With more than 9,000 votes cast, almost 80 percent voted against Measure S.
Elliot Cohen, who drafted the Public Tree Act of 2004, was moving between election night events and was unable to be reached for comment.
The Tree Board, which would consist of 13 to 18 members, would also be responsible for creating licensing requirements for contractors who plant or remove public trees. Cohen drafted the measure in response to what he said was irresponsible destruction of public trees downtown and in residential neighborhoods and in opposition to the city’s plans to remove 98 trees from the Marina. Many of the removals are politically driven, says Cohen.
Fighting about trees has a tradition in Berkeley. In 1919, residents of what is now City Council District 5 drafted a letter to the council protesting removal of an ailing but venerable oak on Le Conte Ave.

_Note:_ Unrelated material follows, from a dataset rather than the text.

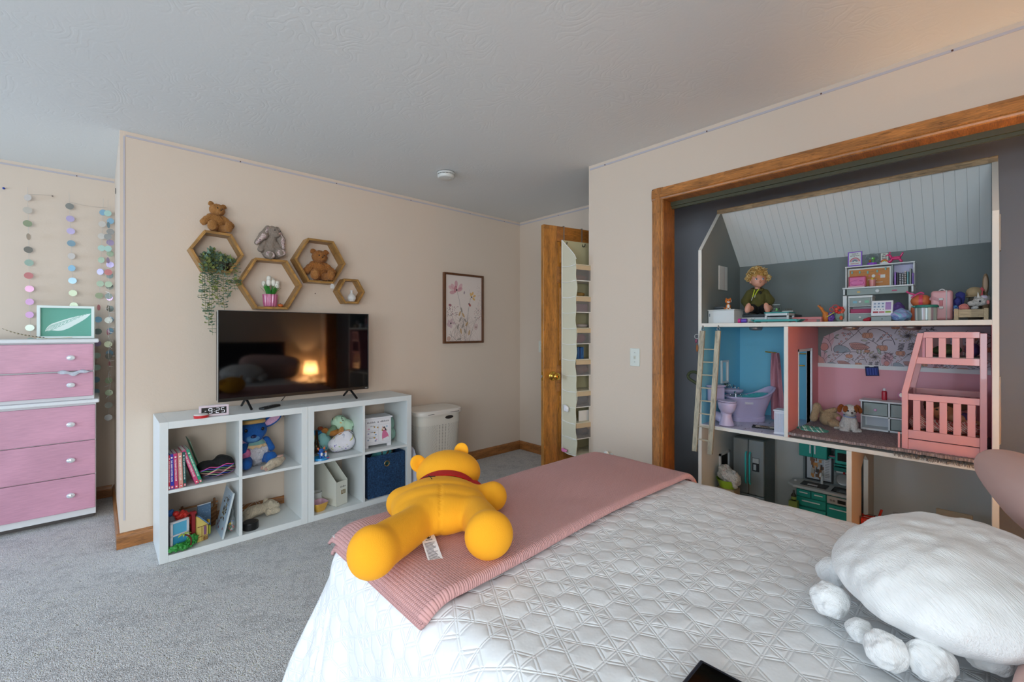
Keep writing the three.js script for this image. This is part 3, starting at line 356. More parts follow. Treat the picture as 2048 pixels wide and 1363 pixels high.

The oak could have been saved, they argued, given the proper attention.
“The matter of the removal of these trees should be given due consideration,” wrote the Northside citizens, “and submitted to the people most interested in their preservation, and not left to the uncertain judgment of an ever changing and probably uninformed city employee, who may in a few moments, before protest may take effect, destroy on or more trees which may be the most prized aspect of a district and are absolutely invaluable, in that they can never be replaced.”
Cohen has expressed much the same sentiment 85 years later.
City commission members, school board president John Selawsky, and the Berkeley Daily Planet staff have voiced support for Measure S. The Tree Board could cost the City up to $350,000 during the first years after it is enacted, but Cohen estimates the actual costs at closer to $60,000, the cost of paying one-part-time employee. Measure S will not increase public spending, according to the initiative’s text, since private funds will pay for the planting of new trees.
Measure S would give the board “broad and unfettered power to establish licensing requirements for all persons involved in work on public trees,” the city attorney says. But Cohen says this is false, citing limitations written into the act, such as a restriction for using donated money to plant in public space and a clause preventing contractors from charging the city excessive rates.
Seven of the nine city council members, including Mayor Tom Bates and Vice-mayor Maudelle Shirek, endorsed an argument against Measure S, saying that the Tree Board, if created, would “conflict with PG&E’s obligation to trim trees with power lines running through them,” and with the fire department’s ability to enforce fire codes.
The threat of a hill fire resonates powerfully with Berkeley voters, whose collective history includes the “Great Berkeley Fire” of 1923, which razed District 5 only a few years after residents petitioned to save its trees. But the argument that the Public Tree Act would increase fire hazards is intentionally misleading, says Cohen, who insists that the measure cannot interfere with PG&E tree trimming, which is mandated by state law.